Bebendo demais
“Cada qual tem o seu álcool. Tenho álcool bastante em existir. Bêbado de me sentir, vagueio e ando certo. Se são horas, recolho-me ao escritório como qualquer outro. Se não são horas, vou até o rio fitar o rio, como qualquer outro. Sou igual. E por detrás de isso, céu meu, conste-lo as escondidas e tenho o meu infinito…” *
Cansei do invólucro. E ando bebendo demais. Mudei o foco. Saio à cata de outros lugares que acrescentem de verdade. E sempre acho que falta algo que nunca sei o que é. Sinto-me sujo de coisas que não fiz, mas que acho que deveria fazer. Ando bebendo demais. Vivo num constante e inútil processo de catarse. O tempo passa e eu ainda por aqui. O tempo passou e talvez eu nunca estive aqui. Estar no lugar errado na hora errada. Chega. É necessária a mudança de recipiente.

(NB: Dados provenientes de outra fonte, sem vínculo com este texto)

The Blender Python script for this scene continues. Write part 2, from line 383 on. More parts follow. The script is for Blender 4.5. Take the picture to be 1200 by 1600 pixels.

“Assim como lavamos o corpo deveríamos lavar o destino, mudar de vida como mudamos de roupa — não para salvar a vida, como comemos e dormimos, mas por aquele respeito alheio por nós mesmos, a que propriamente chamamos asseio.” *
*trechos do Livro do Desassossego, de Bernardo Soares, heterônimo de Fernando Pessoa.